We have a board that was made by a contract engineering house. It is a PCI board powered by a MCF54455. The PCI board will sometimes cause the PC to hang at the initial BIOS screen.
One thing that we have noticed is that the board is using PCI Class Code 0x08_8000 (System peripheral). I am seeing the same on a Linux OS and on a Windows 7 OS.
According to the MCF54455 Reference Manual, Section 22.3.1.3 Revision ID/Class Code Register (PCICCRIR)—PCI Dword 2:
Bits 31–8 = Class Code This field is read-only and represents the PCI Class Code assigned to processor. Its value is: 0x06_8000. (Other bridge device).
PCICCRIR is not set anywhere in my project (and it is read-only), so I would assume it would take the chip default of 0x06_8000, but it is not.
Can anyone help me fix this?
So I am a complete novice at this, but I am learning quickly...
I have now found out that the class code is being changed by a serial bootloader file being loaded by UBoot. I have confirmed that the original programmer changed the class code. Now I have to figure out how to change the config file.
Change the Uboot config is not so easy as TomE metioned. Actually I do not think that the PCI board sometimes cause the PC to hang at the initial BIOS screen is really because the PCI class itself.
I assume it is being changed from "Other Bridge Device" to "System Peripheral" on purpose.
I'm guessing the Coldfire chip is running Linux of some sort. Some modern distributions of Linux come with tools that let you change the U-Boot configuration from Linux. If your one doesn't have that, you have to change the configuration from U-Boot.
Which generally talks over a Serial Console. One of the UARTs on the CPU is probably set up for a serial console. It may not have the RS232 level converters on board - it is more common to have a "3.3V TTL RS232" and a socket for an external board that has the converter (or connects to a standard USB to 3.3V RS232 converter).

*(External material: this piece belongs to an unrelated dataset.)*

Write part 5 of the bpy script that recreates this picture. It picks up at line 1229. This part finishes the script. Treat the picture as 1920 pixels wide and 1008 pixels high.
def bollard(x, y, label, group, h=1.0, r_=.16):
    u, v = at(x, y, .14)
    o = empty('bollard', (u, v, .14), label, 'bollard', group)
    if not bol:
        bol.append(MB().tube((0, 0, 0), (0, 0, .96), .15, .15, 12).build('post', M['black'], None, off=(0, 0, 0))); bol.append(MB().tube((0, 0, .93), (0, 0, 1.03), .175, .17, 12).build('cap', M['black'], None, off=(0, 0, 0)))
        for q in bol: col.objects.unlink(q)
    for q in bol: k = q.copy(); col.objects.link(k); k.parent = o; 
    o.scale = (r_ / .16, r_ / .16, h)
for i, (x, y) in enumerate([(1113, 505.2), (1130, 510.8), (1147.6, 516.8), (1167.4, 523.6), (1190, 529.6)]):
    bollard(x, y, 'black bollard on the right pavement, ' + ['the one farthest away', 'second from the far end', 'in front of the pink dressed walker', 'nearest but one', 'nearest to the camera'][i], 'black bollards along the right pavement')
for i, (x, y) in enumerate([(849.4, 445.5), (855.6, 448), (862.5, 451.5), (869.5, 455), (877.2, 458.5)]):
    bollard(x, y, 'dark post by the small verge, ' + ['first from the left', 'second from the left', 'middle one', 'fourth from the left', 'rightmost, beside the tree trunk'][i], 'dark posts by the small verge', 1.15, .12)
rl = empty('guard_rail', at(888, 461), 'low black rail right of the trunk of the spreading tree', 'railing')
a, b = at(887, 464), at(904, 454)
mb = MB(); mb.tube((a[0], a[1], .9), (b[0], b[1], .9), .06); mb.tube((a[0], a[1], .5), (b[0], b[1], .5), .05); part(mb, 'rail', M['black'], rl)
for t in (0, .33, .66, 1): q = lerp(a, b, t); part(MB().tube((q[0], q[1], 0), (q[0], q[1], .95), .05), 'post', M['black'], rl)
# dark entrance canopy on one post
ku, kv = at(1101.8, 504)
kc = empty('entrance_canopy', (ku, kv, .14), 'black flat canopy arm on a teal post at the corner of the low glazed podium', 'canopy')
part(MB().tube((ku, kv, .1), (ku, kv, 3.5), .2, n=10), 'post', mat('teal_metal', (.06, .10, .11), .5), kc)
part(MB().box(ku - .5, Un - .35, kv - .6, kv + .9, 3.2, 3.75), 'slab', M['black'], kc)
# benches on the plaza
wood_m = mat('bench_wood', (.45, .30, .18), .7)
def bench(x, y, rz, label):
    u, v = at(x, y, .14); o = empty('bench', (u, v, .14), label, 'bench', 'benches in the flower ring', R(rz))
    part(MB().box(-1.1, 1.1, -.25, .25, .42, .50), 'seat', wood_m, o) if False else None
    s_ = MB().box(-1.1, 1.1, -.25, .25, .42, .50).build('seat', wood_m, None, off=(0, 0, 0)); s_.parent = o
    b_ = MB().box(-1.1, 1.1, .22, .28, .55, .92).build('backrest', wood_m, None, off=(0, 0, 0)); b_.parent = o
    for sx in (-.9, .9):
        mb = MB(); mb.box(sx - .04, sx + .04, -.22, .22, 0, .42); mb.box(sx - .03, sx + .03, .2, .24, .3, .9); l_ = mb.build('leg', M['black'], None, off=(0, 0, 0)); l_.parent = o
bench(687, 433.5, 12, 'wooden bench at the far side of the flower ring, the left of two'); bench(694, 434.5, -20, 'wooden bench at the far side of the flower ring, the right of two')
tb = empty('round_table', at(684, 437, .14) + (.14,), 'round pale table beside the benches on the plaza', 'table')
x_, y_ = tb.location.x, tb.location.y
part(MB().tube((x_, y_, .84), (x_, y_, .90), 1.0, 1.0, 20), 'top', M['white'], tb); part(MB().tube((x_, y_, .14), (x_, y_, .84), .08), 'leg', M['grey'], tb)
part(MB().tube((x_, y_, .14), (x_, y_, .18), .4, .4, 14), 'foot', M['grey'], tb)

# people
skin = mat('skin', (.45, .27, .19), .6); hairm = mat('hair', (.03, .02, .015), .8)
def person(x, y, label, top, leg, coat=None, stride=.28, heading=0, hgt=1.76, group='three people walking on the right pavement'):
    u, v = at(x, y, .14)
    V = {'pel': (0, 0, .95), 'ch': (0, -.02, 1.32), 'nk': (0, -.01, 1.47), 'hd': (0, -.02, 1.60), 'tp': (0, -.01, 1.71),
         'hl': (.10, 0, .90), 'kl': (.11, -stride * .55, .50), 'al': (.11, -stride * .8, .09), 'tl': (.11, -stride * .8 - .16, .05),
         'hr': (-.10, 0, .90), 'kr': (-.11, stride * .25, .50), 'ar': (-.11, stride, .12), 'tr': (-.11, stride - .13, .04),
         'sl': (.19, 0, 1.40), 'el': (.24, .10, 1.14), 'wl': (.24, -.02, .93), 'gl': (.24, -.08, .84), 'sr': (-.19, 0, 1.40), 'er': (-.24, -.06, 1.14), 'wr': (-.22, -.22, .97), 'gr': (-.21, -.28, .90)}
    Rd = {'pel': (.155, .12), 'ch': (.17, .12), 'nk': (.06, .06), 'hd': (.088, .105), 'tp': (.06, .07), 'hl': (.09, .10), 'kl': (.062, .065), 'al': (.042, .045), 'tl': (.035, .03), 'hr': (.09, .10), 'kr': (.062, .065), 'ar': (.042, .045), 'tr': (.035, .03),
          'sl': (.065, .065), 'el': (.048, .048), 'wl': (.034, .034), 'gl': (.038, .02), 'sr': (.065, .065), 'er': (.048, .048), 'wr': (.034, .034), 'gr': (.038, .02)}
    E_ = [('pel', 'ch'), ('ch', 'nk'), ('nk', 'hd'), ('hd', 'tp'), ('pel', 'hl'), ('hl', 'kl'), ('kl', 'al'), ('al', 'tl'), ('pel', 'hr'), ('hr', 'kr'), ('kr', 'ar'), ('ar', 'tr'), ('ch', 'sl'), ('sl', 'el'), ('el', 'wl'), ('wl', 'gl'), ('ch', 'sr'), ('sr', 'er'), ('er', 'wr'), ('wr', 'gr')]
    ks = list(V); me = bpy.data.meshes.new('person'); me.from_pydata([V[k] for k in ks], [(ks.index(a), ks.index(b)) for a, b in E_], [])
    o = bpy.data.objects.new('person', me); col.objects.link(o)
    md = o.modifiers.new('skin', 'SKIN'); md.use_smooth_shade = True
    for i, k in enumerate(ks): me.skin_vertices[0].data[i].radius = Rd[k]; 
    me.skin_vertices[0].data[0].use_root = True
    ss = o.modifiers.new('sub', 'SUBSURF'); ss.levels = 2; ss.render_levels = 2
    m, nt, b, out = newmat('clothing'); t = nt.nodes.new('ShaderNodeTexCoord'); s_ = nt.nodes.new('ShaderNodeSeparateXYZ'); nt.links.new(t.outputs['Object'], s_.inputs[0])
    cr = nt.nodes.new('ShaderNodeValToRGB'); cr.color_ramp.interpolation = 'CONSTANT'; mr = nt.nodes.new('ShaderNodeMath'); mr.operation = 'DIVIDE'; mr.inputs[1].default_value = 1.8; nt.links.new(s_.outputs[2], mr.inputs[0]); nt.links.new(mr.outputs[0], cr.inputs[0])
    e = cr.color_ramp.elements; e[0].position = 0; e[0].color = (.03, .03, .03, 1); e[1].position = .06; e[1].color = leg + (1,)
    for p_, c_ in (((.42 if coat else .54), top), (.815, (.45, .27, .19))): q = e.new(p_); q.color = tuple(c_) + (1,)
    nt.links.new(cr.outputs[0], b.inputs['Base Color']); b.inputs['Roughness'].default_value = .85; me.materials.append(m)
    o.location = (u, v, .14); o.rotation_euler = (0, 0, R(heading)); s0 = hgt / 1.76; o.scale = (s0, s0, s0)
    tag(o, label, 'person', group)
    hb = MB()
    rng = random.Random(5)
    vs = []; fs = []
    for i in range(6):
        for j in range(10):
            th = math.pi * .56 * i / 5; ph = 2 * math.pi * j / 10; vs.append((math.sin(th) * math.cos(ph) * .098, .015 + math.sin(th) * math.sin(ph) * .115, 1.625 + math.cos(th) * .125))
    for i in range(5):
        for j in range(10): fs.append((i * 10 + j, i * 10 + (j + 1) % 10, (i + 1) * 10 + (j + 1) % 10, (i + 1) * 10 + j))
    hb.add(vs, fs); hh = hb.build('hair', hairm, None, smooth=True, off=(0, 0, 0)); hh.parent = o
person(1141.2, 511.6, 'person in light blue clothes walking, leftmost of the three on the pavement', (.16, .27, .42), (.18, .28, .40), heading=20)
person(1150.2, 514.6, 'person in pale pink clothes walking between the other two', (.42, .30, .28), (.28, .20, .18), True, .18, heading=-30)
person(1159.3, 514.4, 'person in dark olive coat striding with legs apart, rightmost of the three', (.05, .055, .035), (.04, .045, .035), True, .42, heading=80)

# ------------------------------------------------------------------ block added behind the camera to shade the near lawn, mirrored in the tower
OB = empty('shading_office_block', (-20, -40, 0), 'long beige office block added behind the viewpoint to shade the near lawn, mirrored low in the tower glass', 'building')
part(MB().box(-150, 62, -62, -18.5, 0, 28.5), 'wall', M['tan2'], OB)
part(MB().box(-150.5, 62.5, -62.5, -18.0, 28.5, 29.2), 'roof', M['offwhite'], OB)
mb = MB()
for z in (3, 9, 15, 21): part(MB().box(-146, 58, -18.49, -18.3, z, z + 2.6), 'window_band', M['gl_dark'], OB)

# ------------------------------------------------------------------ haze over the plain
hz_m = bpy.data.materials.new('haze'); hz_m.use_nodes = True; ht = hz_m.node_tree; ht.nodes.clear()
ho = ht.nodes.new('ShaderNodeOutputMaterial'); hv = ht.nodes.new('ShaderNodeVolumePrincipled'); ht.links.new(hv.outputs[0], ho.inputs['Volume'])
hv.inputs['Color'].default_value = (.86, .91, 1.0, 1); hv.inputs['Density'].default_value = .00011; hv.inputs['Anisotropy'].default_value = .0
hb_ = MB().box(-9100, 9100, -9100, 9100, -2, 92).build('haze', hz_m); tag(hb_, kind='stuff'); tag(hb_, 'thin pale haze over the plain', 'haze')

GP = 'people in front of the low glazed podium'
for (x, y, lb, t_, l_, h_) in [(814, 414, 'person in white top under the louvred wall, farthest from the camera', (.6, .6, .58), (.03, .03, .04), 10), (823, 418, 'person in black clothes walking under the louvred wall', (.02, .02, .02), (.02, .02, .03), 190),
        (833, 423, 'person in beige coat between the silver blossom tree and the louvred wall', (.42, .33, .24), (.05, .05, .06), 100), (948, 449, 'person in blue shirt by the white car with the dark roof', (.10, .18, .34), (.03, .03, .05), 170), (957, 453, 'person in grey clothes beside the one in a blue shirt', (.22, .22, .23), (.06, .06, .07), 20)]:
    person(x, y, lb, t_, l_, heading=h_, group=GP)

So find the port, connect to it at 115,200, start hammering Control-C and turn the thing on. Then type "help".
U-Boot is as complicated as some operating systems. It is an operating system, with lots of commands, a scripting language, network connectivity and so on.
> The PCI board will sometimes cause the PC to hang at the initial BIOS screen.
Have you tried different (including older) PCs? I'm thinking of one that is SLOWER to start up.
I've had a read through the MCF54455 PCI chapter and am having trouble working out how the PCI card starts up fast enough for the PC to work with it. As far as I can see there's a race between the PCI card reset running U-Boot and changing that ID (and setting up other hardware) and then running the Application on that card and the PC's boot starting and then hunting through the PCI cards to see what's there. The PCI Bus has a reset INPUT to the card, but the MCF54455 documents that pin as an OUTPUT for when it is the "bus master" controlling the other devices. Maybe it tried to keep the PCI bus reset until it has woken up and the PC's boot doesn't like that.
Maybe when used as an "agent" there has to be a different connection to the PCI Reset signal. Your schematics should show how this works.
Table 11-4 in the manual documents CCR[PCIMODE], which selects "host or agent mode". I'm guessing your board has to be an agent. In that case "22.1.4 Modes of Operation" details that "Target retries are automatically issued for any incoming PCI configuration accesses to allow for initialization software to set up the BAR configuration before PCI enumeration." That must be the mechanism that forces the PC to delay until the PCI card is up. Maybe there's a limit on how long it will wait, or maybe it never comes up (and that is what is stalling the PC Boot).